DATA FOR PROCESSING:
— START —
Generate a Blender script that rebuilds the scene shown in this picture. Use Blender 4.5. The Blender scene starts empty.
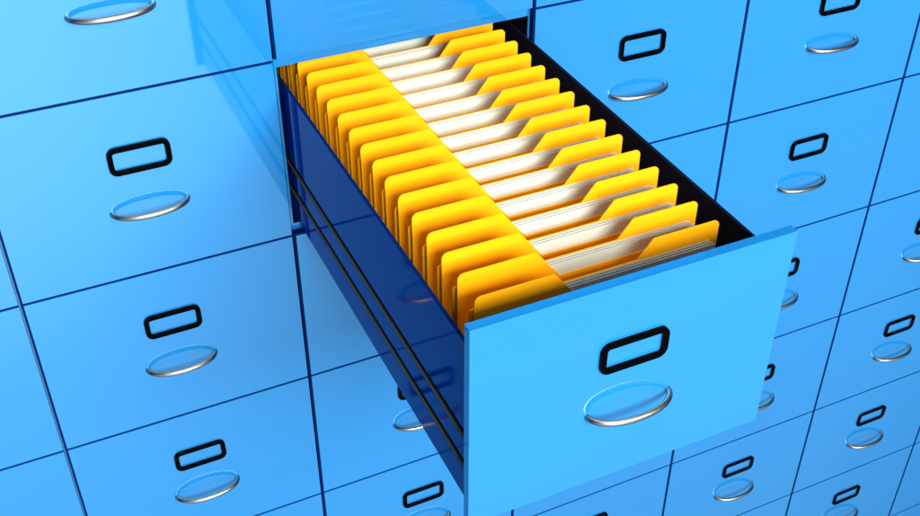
import bpy, bmesh, math, random
from mathutils import Vector
random.seed(4)
S = 0.42                       # metres per column width
H = 0.73173                    # row pitch, in column widths
D = 1.54                       # how far the open drawer is pulled out
sc = bpy.context.scene
col = sc.collection

# ------------------------------------------------------------------ helpers
def obj(name, me, mat, parent=None, loc=None):
    o = bpy.data.objects.new(name, me); col.objects.link(o)
    if mat and not me.materials: me.materials.append(mat)
    if parent: o.parent = parent
    if loc: o.location = Vector(loc) * S
    return o

def empty(name, loc):
    o = bpy.data.objects.new(name, None); col.objects.link(o)
    o.location = Vector(loc) * S; o.empty_display_size = .05
    return o

def tag(o, label, cat, group=None):
    o['label'] = label; o['category'] = cat; o['kind'] = 'thing'
    if group: o['group'] = group

def mesh_of(bm, name, bevel=0, seg=2, smooth=False):
    if bevel:
        bmesh.ops.bevel(bm, geom=[e for e in bm.edges if len(e.link_faces) == 2 and e.calc_face_angle() > .6],
                        offset=bevel * S, segments=seg, affect='EDGES', profile=.5)
    bmesh.ops.recalc_face_normals(bm, faces=bm.faces)
    me = bpy.data.meshes.new(name); bm.to_mesh(me); bm.free()
    if smooth:
        for p in me.polygons: p.use_smooth = True
    return me

def box(bm, x0, x1, y0, y1, z0, z1):
    vs = [bm.verts.new(Vector((x, y, z)) * S) for x in (x0, x1) for y in (y0, y1) for z in (z0, z1)]
    for f in ((0,1,3,2),(4,6,7,5),(0,4,5,1),(2,3,7,6),(0,2,6,4),(1,5,7,3)):
        bm.faces.new([vs[i] for i in f])

def box_mesh(name, *d, bevel=0):
    bm = bmesh.new(); box(bm, *d); return mesh_of(bm, name, bevel)

def rounded(pts, n=6):
    """outline of (x, z, radius) corners -> list of (x, z)"""
    out = []; N = len(pts)
    for i, (x, z, r) in enumerate(pts):
        p = Vector((x, z)); a = Vector(pts[i-1][:2]); b = Vector(pts[(i+1) % N][:2])
        if r <= 0: out.append((x, z)); continue
        u = (a - p).normalized(); v = (b - p).normalized()
        ang = u.angle(v); t = r / math.tan(ang / 2)
        c = p + (u + v).normalized() * (r / math.sin(ang / 2))
        s = p + u * t - c; e = p + v * t - c
        a0 = math.atan2(s.y, s.x); da = math.atan2(e.y, e.x) - a0
        while da > math.pi: da -= 2 * math.pi
        while da < -math.pi: da += 2 * math.pi
        for k in range(n + 1):
            q = a0 + da * k / n
            out.append((c.x + r * math.cos(q), c.y + r * math.sin(q)))
    return out

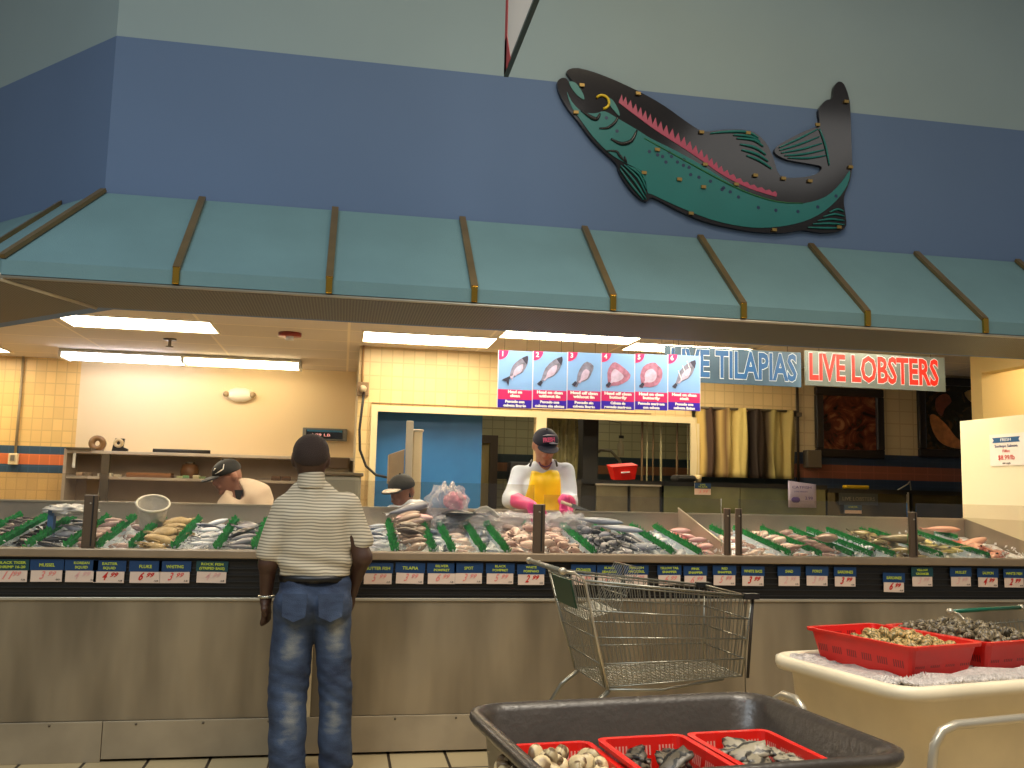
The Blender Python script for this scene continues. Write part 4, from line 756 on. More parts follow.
— END —
GOAL: Read the entries and pick out all lines that include the word "this".

WRITTEN ANSWER:
Generate a Blender script that rebuilds the scene shown in this picture. Use Blender 4.5. The Blender scene starts empty.
The Blender Python script for this scene continues. Write part 4, from line 756 on. More parts follow.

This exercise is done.